Review Summary: An elaborately engineered matrix, sprawling in scope and bottomless in depth.
One day, I may look back at Aphex Twin as the artist that got me into electronic music. It's a strange feeling to be delving into Richard James' music for the first time now, considering that he has been around - and popular - since the early 90's. However, musical appreciation knows not logic or timing. It’s a sporadic, often fleeting love, and one that hit with unexpected fervor on the project’s 2018 EP,
Collapse.
This album is absolutely bursting at the seams with energy. The percussion drives that, keeping the tempo ramped up the majority of the time while allowing for critical pauses and momentum swings that prevent
Collapse from ever arriving at a point of stagnancy. James laces that formula with a variety of intriguing techniques, fitting inventive, texture-rich IDM alongside bustling futuristic synths and reverb-drenched vocal samples that are scarcely audible. All the ideas swirling around this release give it an aura of complexity, this elaborately engineered matrix sprawling in scope and bottomless in depth.

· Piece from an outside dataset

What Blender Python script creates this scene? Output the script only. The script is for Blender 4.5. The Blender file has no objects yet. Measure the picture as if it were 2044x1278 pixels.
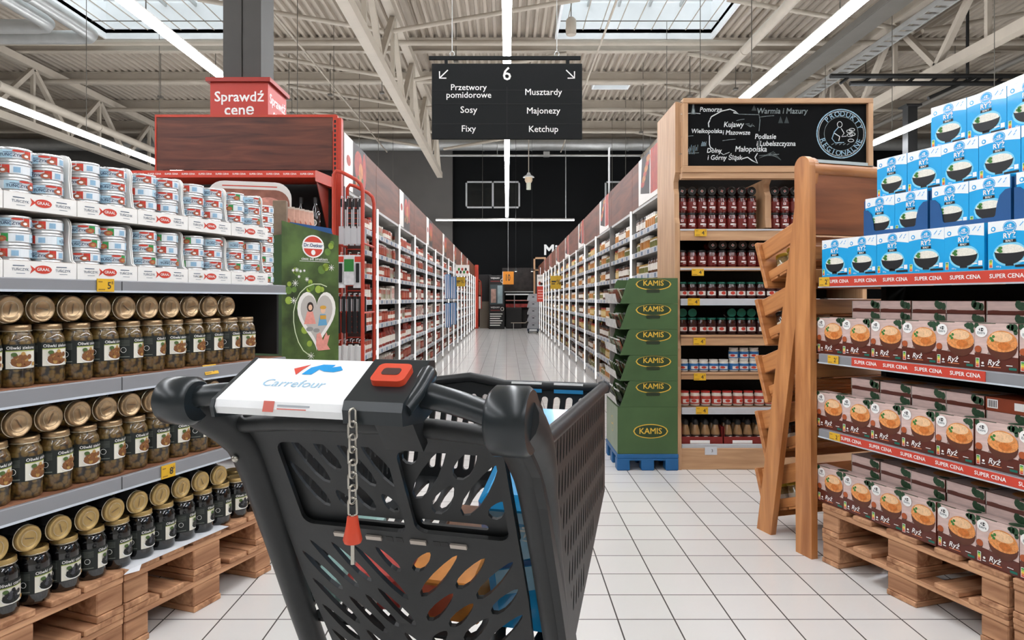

With each cut hovering in the five-to-six minute range, compositional diversity marks the extended play’s greatest asset. Each song twists and turns compulsively, shifting direction on a whim yet not so frequently as to totally disorient, while allowing the listener ample time to sink into each unique atmosphere before James redirects focus elsewhere. Take album highlight ‘1st 44’ for instance, which commences with a blast of computerized, layered beats, but is eventually smoothed out by electronic ripples carrying the impact of a stone dropped in a pond – where one can almost envision the album art represented sonically. By the final minute we’re immersed underwater, outstretching our limbs into a spacey, echoed state of zen-like ambience. James manages to fit entire universes into his songs without them sounding too hectic or overly concentrated.
The praise bestowed on ‘1st 44’ befits the entire EP: it’s amazingly dense, but manages to avoid sounding like it. You can listen to a song like ‘T69’ twenty times and still discover small quirks that evaded your senses on all of the previous run-throughs. Aphex Twin’s combination of vigor and restraint makes
Collapse quite the dynamic piece, one that is always deeply rooted in the present but still able to swerve on a moment's notice. For an artist that has been around this long, the work sounds incredibly fresh, bubbling with raw creative energy while retaining the benefit of experienced, masterful hands controlling the wheel.
Experienced Aphex Twin fans may already know what to expect from
Collapse. However, it says something about Richard James that after twenty six years he still sounds this viable and is able to recruit new fans with something as comparably dismissible as an EP. Regardless of your familiarity with Aphex Twin – or even IDM/electronic music – this is a damn good record that is worth your time. Sink into
Collapse, and let it sweep you up in its collage of vast, intricate atmospheres.